Digo yo, ya que esta mañana andaba tras los rasgos de la psicología femenina que aparecían en mis lecturas, si no habría concedido yo demasiada importancia a estas cosas dejándome embaucar por la muy fértil capacidad mujeril para producir ciertos desaguisados en el otro sexo. Anulados como quedamos cuando caemos en el amor, que dicen en las Islas Británicas, ahora me preguntaba que si acaso tras el esplendor, esos tantos años que contemplé el hálito femenino desde mi deslumbramiento, desde la timidez, desde la condición de ellas de seres angelicales, no me habrá dejado algo tarado para percibir la realidad del otro sexo en su justa medida.

Tarado porque eso de enamorarse está bien, pero no tanto para que uno se resista tan contundentemente a persistir enfangado en la cruda realidad, en la tomadura de pelo, pensando que tras eso no queda otra cosa que la estepa y el rincón en el Infierno que Quevedo destina a esta clase de individuos que fueron tocados por el céfiro autoflagelante de sus sentimientos exaltados.

Aposté por la carretera en medio de estas divagaciones; olor a gasolina quemada, al tufo de los tubo de escape; conductores apresurados; el piar de los pajaritos mezclado con las turbulencias de aire que dejaban los camiones.

Si hoy me hubiera gustado tener algún interlocutor éste habría sido mi amiga desconocida. No sé por qué. No sé por qué sus palabras me invitan con frecuencia a razonar sobre esto o aquello, lo cual es un ejercicio de gran salud; lo decía Sánchez Ferlosio cuando le criticaban su excesiva costumbre de irse por peteneras y alargaba el discurso ateniéndose únicamente a los derroteros por los que le llevaban sus propios razonamientos. Igualito que su primo hermano el sabio Montaigne. Sánchez Ferlosia decía que lo que a él le gustaba era tejer no hacer jerséis. Independientemente que a uno le guste tricotar o hacer bufandas, si no tiene con quien discutir o un modo de sacarle la punta a los argumentos, está perdido. Hay quien se fue a la guerra a ver si allí, entre el silbar de la metralla se le despertaba la inspiración y arrancaba a escribir sobre esto o lo otro; lo que fuera, escribir. Ahora tengo varios temas pendientes con ella. Quizás este ir a salto de mata por los caminos pueda servir de referencia.
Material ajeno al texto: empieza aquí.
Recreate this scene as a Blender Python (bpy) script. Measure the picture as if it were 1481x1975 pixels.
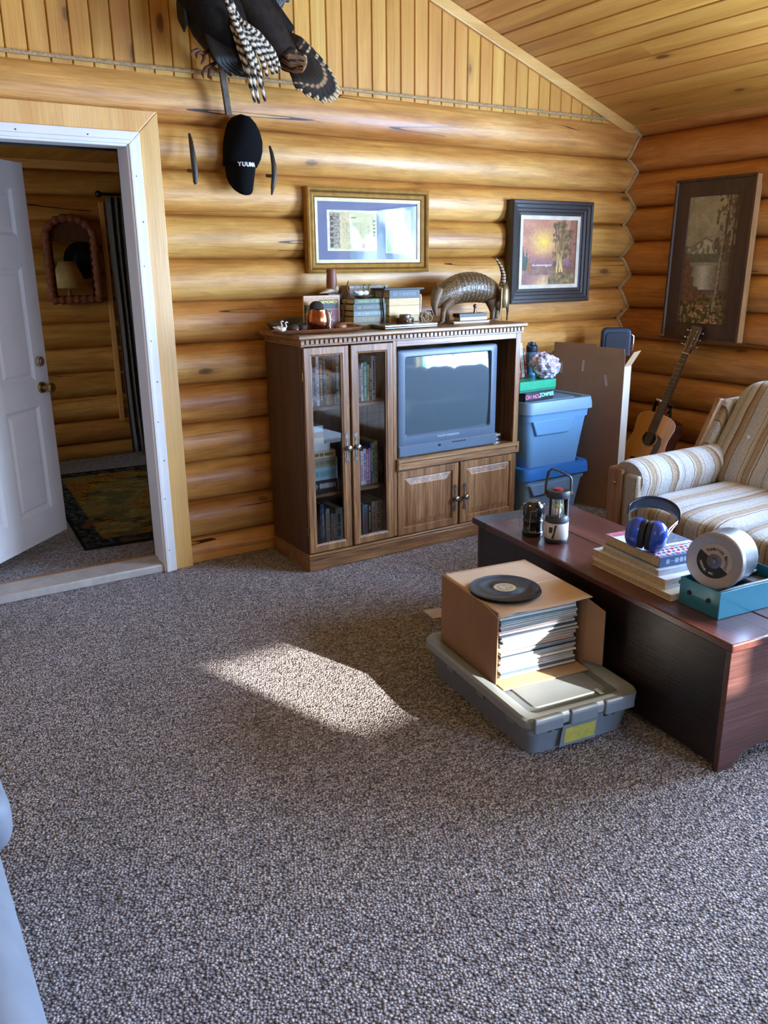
import bpy, bmesh, math, random
from mathutils import Vector, Matrix, noise
for o in list(bpy.data.objects):
    bpy.data.objects.remove(o)
S = bpy.context.scene
COL = S.collection
R = math.radians
random.seed(7)

# ------------------------------------------------------------------ camera
CAM = Vector((-4.6466, -4.1741, 1.55))
YAW, PIT, ROL, FPX = 0.563669, 0.290677, -0.010033, 1599.17
FW = Vector((math.sin(YAW)*math.cos(PIT), math.cos(YAW)*math.cos(PIT), -math.sin(PIT)))
_rt = Vector((math.cos(YAW), -math.sin(YAW), 0)); _up = _rt.cross(FW)
RT = _rt*math.cos(ROL) + _up*math.sin(ROL)
UP = -_rt*math.sin(ROL) + _up*math.cos(ROL)
cd = bpy.data.cameras.new('camera'); cam = bpy.data.objects.new('camera', cd); COL.objects.link(cam)
m = Matrix((RT, UP, -FW)).transposed().to_4x4(); m.translation = CAM
cam.matrix_world = m
cd.sensor_fit = 'VERTICAL'; cd.sensor_height = 36; cd.lens = FPX*36/1975; cd.clip_start = .05
S.camera = cam

# ------------------------------------------------------------------ world, sun, windows, exposure
S.view_settings.view_transform = 'Standard'; S.view_settings.look = 'None'
S.view_settings.gamma = 1; S.view_settings.use_curve_mapping = False
EXPOSURE = 1.08
WORLD_STRENGTH = 3.0
SUN_STRENGTH = 13.0
SKY_LOW, SKY_HIGH = (.80, .88, 1, 1), (.50, .68, 1, 1)
S.view_settings.exposure = EXPOSURE
S.cycles.use_denoising = True
S.cycles.max_bounces = 8; S.cycles.diffuse_bounces = 5; S.cycles.glossy_bounces = 4
S.cycles.transparent_max_bounces = 12; S.cycles.transmission_bounces = 4
S.cycles.sample_clamp_indirect = 6
S.cycles.caustics_reflective = False; S.cycles.caustics_refractive = False
W = bpy.data.worlds.new('sky'); S.world = W; W.use_nodes = True
nt = W.node_tree; N = nt.nodes; L = nt.links; N.clear()
tc = N.new('ShaderNodeTexCoord'); sx = N.new('ShaderNodeSeparateXYZ'); L.new(tc.outputs['Generated'], sx.inputs[0])
nz = N.new('ShaderNodeTexNoise'); nz.inputs['Scale'].default_value = 9; nz.inputs['Detail'].default_value = 6
L.new(tc.outputs['Generated'], nz.inputs['Vector'])
mm = N.new('ShaderNodeMath'); mm.operation = 'MULTIPLY_ADD'; mm.inputs[1].default_value = -.35; L.new(nz.outputs['Fac'], mm.inputs[0]); L.new(sx.outputs['Z'], mm.inputs[2])
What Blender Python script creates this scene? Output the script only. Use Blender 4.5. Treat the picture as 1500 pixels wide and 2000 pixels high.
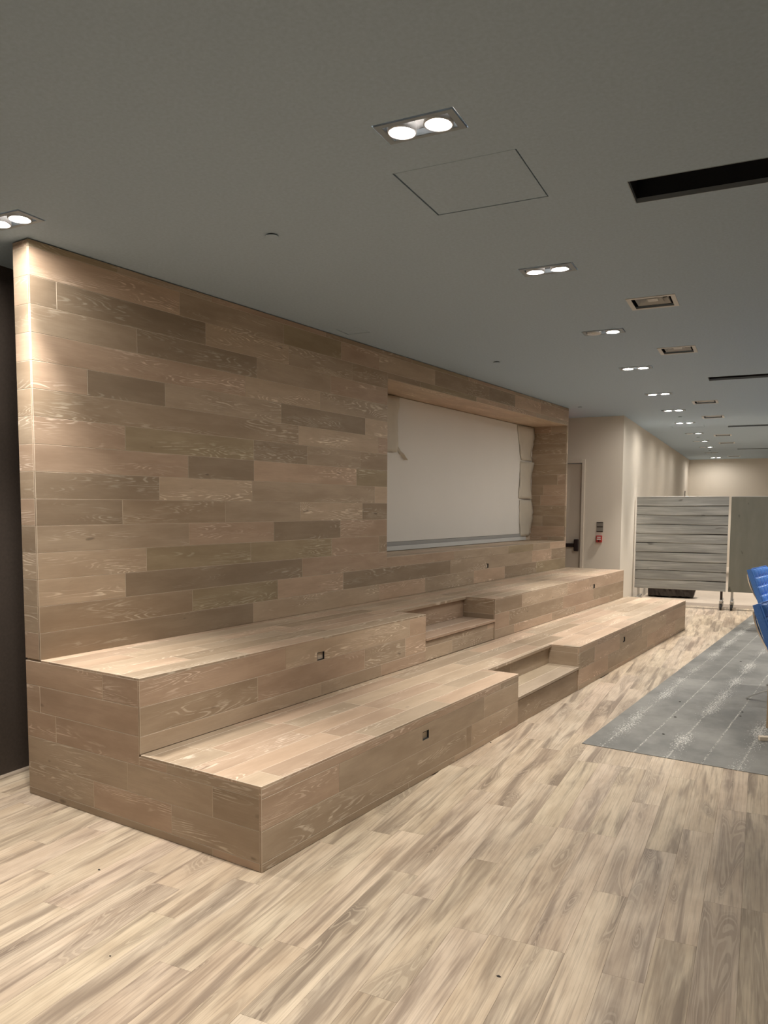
import bpy, math, random
from mathutils import Matrix, Vector
random.seed(7)
for o in list(bpy.data.objects): bpy.data.objects.remove(o)
scn = bpy.context.scene
COL = scn.collection
# ------------------------------------------------------------------ camera, world, exposure
cam_d = bpy.data.cameras.new('camera'); cam = bpy.data.objects.new('camera', cam_d); COL.objects.link(cam)
cam_d.sensor_fit = 'HORIZONTAL'; cam_d.sensor_width = 36.0
cam_d.lens = 1515.277 / 1500 * 36.0
cam_d.shift_y = 111.2576 / 1500
cam_d.clip_start = 0.05; cam_d.clip_end = 100
CR = ((0.899415, 0.437071, 0.004735), (0.038694, -0.068826, -0.996878), (-0.43538, 0.89679, -0.078815))
m = Matrix.Identity(4)
for i in range(3):
    m[i][0] = CR[0][i]; m[i][1] = -CR[1][i]; m[i][2] = -CR[2][i]
m.translation = Vector((0, 0, 1.6))
cam.matrix_world = m
scn.camera = cam
wd = bpy.data.worlds.new('world'); scn.world = wd; wd.use_nodes = True
wd.node_tree.nodes['Background'].inputs[0].default_value = (0.02, 0.022, 0.025, 1)
wd.node_tree.nodes['Background'].inputs[1].default_value = 1.0
scn.view_settings.view_transform = 'Standard'
try: scn.view_settings.look = 'None'
except Exception: pass
scn.view_settings.gamma = 1.0
scn.view_settings.use_curve_mapping = False
scn.view_settings.exposure = 0.74
LAMP_W = 84.0                       # power of one downlight lamp
LAMP_COL = (1.0, 0.945, 0.875)
HC = 2.99                           # ceiling height
DY = 0.125293                       # the platform is turned this much against the room
eX = Vector((math.cos(DY), -math.sin(DY), 0)); eY = Vector((math.sin(DY), math.cos(DY), 0)); eZ = Vector((0, 0, 1))
def P(x, y, z=0.0): return eX * x + eY * y + eZ * z

# ------------------------------------------------------------------ helpers
def mesh(name, V, F, mat=None, smooth=False):
    me = bpy.data.meshes.new(name); me.from_pydata([tuple(v) for v in V], [], F); me.update()
    if mat:
        for q in (mat if isinstance(mat, (list, tuple)) else [mat]): me.materials.append(q)
    if smooth:
        for p in me.polygons: p.use_smooth = True
    return me
def obj(name, me, parent=None, loc=(0, 0, 0), rot=None):
    o = bpy.data.objects.new(name, me); COL.objects.link(o)
    if parent: o.parent = parent
    o.location = loc
    if rot is not None: o.rotation_euler = rot
    return o
def tag(o, label=None, cat=None, group=None, kind=None):
    if label: o['label'] = label
    if cat: o['category'] = cat
    if group: o['group'] = group
    if kind: o['kind'] = kind
    return o
def thing(name, label, cat, loc=(0, 0, 0), rz=0.0, group=None):
    return tag(obj(name, None, None, loc, (0, 0, rz)), label, cat, group)
def copy_tree(o, parent=None):
    c = o.copy(); COL.objects.link(c); c.parent = parent
    for ch in o.children: copy_tree(ch, c)
    return c
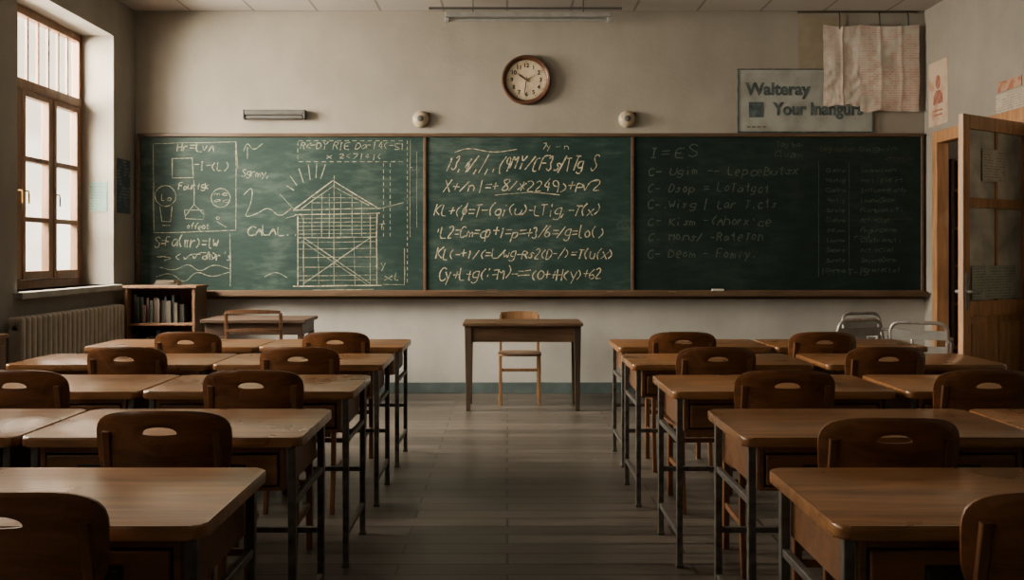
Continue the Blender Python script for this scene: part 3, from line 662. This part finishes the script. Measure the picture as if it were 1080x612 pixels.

Lo que esperaba, el asfalto y el agua que chorreaban mis botas me han destrozado los pies. Cuando llego a seis kilómetros de Béjar soy incapaz de dar un paso más. Me desvío de la carretera para volver otra vez a la ruta y a los robledales, pero antes caigo derrumbado bajo la sombra de un enorme álamo que crece frente a la ermita de Navacarros. Hacía tiempo que no tenía encima un cansancio tan fenomenal. No soy capaz de hacer otra cosa que despojarme de botas y calcetines, ponerlos al sol y tumbarme bajo el álamo. Durante tres horas sólo me despierto para huir del sol y desplazarme unos metros hacia la sombra de la ermita. Creo que estoy algo pachucho. Soy incapaz de comer nada. Después de las seis atravieso el pueblo y bajo por un caminillo que cruza un robledal umbrío; no tengo fuerzas para llegarme a Béjar y comer algo caliente.

Por último, cacé esta línea en Suzuki: “Tenemos dentro de nosotros todo lo que necesitamos”… y añado yo: para qué coño entonces tanto trasiego de un lugar para otro. Mi amiga desconocida no está de acuerdo con esta afirmación; ya me lo dijo en una ocasión. Tampoco yo, necesitamos al otro. No querría yo hacer ostentación de un orgullo tan subido, como le sucede a cierta persona que conozco y aprecio. No obstante, no perder la afirmación de vista, por aquello de que las verdades nunca son absolutas, sino que dentro de ellas hay sitio para un antagonismo creador; algo que puede no entenderse pero que es tan real como la vida misma.